While it is clearly never the mediator’s role to advise the parties of “what to do,” it is helpful for the parties to have a basic understanding of the potential significance of a legal issue, were the matter to be litigated in court. It is often helpful to a family law litigant during mediation to have a realistic view of the range of possible outcomes. This is where a trained mediator, specializing in family law can be invaluable.
Accordingly, when selecting a mediator for a family law matter, it is most often beneficial to utilize the services of a Certified Family Law Specialist.
Is the mediator permitted to “take sides”?
No, the mediator is a third-party neutral whose role is to assist the parties in reaching a mutually-satisfying resolution to their issues.
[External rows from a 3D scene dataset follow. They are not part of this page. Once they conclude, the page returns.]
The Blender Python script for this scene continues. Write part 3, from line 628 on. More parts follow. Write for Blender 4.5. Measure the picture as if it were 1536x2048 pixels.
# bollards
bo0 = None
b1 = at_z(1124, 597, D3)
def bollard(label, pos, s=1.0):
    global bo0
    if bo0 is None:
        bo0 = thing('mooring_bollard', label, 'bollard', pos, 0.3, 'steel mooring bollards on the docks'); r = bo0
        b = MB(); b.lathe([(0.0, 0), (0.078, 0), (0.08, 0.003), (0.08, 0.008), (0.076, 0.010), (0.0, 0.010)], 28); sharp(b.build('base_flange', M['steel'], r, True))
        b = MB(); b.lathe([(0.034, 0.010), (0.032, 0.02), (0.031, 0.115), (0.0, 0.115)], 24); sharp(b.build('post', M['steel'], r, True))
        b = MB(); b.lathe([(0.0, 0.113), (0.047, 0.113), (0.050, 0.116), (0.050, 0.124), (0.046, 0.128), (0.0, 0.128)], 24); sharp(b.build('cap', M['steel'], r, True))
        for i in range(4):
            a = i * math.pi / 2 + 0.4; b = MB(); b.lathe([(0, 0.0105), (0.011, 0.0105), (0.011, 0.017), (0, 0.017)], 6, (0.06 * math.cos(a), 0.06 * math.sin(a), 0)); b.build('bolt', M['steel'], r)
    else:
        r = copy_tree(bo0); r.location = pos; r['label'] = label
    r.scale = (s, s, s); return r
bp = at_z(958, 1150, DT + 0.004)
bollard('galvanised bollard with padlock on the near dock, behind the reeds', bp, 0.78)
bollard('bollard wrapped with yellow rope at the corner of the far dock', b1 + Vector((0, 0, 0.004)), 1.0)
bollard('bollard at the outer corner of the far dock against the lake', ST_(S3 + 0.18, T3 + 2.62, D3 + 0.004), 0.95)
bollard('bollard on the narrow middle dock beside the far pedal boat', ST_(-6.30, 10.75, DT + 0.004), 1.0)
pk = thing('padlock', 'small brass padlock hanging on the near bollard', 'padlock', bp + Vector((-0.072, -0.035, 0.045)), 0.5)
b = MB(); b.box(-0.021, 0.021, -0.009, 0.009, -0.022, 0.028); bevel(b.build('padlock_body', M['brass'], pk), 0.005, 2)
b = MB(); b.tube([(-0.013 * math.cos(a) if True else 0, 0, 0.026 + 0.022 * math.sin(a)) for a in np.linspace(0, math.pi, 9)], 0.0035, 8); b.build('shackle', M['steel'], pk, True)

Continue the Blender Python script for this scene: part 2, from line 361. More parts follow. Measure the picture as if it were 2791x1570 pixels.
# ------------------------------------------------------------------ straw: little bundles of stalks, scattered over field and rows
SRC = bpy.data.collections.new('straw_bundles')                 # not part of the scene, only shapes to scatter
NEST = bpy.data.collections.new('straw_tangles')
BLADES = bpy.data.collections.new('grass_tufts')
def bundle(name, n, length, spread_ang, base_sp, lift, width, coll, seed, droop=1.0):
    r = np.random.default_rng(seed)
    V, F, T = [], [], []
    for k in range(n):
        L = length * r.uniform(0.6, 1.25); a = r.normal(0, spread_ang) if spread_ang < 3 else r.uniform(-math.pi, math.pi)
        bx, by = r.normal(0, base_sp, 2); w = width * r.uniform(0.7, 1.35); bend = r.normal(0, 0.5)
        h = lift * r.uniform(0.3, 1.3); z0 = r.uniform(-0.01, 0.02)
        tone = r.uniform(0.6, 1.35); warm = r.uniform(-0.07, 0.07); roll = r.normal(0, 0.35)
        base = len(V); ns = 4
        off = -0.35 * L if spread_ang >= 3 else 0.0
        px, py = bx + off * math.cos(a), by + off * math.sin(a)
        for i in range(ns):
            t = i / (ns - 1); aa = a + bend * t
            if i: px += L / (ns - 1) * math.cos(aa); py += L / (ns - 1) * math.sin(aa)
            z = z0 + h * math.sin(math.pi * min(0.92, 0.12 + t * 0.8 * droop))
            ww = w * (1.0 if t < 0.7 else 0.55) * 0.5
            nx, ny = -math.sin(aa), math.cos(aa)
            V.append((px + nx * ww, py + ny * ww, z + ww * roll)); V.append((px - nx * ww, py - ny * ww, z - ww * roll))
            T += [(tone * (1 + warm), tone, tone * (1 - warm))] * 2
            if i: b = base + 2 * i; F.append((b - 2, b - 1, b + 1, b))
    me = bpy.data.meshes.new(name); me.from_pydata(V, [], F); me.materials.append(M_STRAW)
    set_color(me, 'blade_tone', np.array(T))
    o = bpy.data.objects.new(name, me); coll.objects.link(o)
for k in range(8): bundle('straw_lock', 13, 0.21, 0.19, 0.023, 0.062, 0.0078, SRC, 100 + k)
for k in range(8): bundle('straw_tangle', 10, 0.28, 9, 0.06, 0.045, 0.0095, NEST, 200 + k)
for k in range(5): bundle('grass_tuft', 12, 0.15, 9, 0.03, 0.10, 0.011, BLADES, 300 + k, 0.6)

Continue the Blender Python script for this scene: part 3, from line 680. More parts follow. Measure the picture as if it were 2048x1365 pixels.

The mediator is never permitted to “take sides” with one party against the other. The mediator acts in the role of a facilitator, not an advocate. Often, parties in mediation will each have counsel who can advise him or her as they go through the mediation process. The party’s attorney is the advocate. The mediator has no stake in the outcome and her role is strictly designed to help the parties reach a resolution of their dispute.
If a party believes that a mediator has lost objectivity and neutrality, the mediation will likely not be successful.
What are the benefits of mediating my family law matter?
The benefits of family law mediation are many. First, it is an appreciably more cost-effective way to process and conclude a divorce. In litigation, costs often escalate in direct proportion to the level of contentiousness between the parties. While parties in mediation are seeking to further their interests and achieve certain goals, they are doing so in a more cooperative fashion than their litigation counterparts. This cooperative approach keeps costs down. Cooperation does not mean “giving in”. Rather, both parties seek to achieve his or her respective goals collaboratively, rather than combatively, and this has the added benefit of reducing the emotional impact during the process.
Mediation is also designed to afford the parties with the optimum level of input and control in fashioning a desirable outcome. Settlements can be creative and may provide for terms that would not otherwise be achievable from a judge. Contrast that with taking the matter to court and having a complete stranger decide the fate of the parties and their children, and doing so in an environment that is often hampered by delays and severe time constraints. It has also been shown that when parties work together to formulate an agreement on their own, it is more likely that the implementation of their agreement will be more successful that if it had been imposed upon them by a court.
One of the hallmarks of mediation is its confidential nature. In order to provide a forum conducive to the resolution of private disputes, candor of the parties is essential. Toward that end, there are strict rules in California regarding the sanctity of the discussions in mediation. This is designed to encourage openness and honesty in an individual’s efforts toward resolution and that openness might be lessened if a person’s words could be used against them in court. Thus, the substance of those discussions cannot be revealed during a litigated proceeding at court.
Mediation often results in a faster resolution of the disputed issues. As we have seen more and more recently, due to state budget cuts and other constraints, the time available for a judicial officer to hear a party’s matter is quite restricted. It is often the case that the matter is settled during the time that the parties are waiting to get to a hearing.
In summary, family law mediation is often a faster, less costly and more satisfying alternative to litigation as a means to resolve any and all family law issues.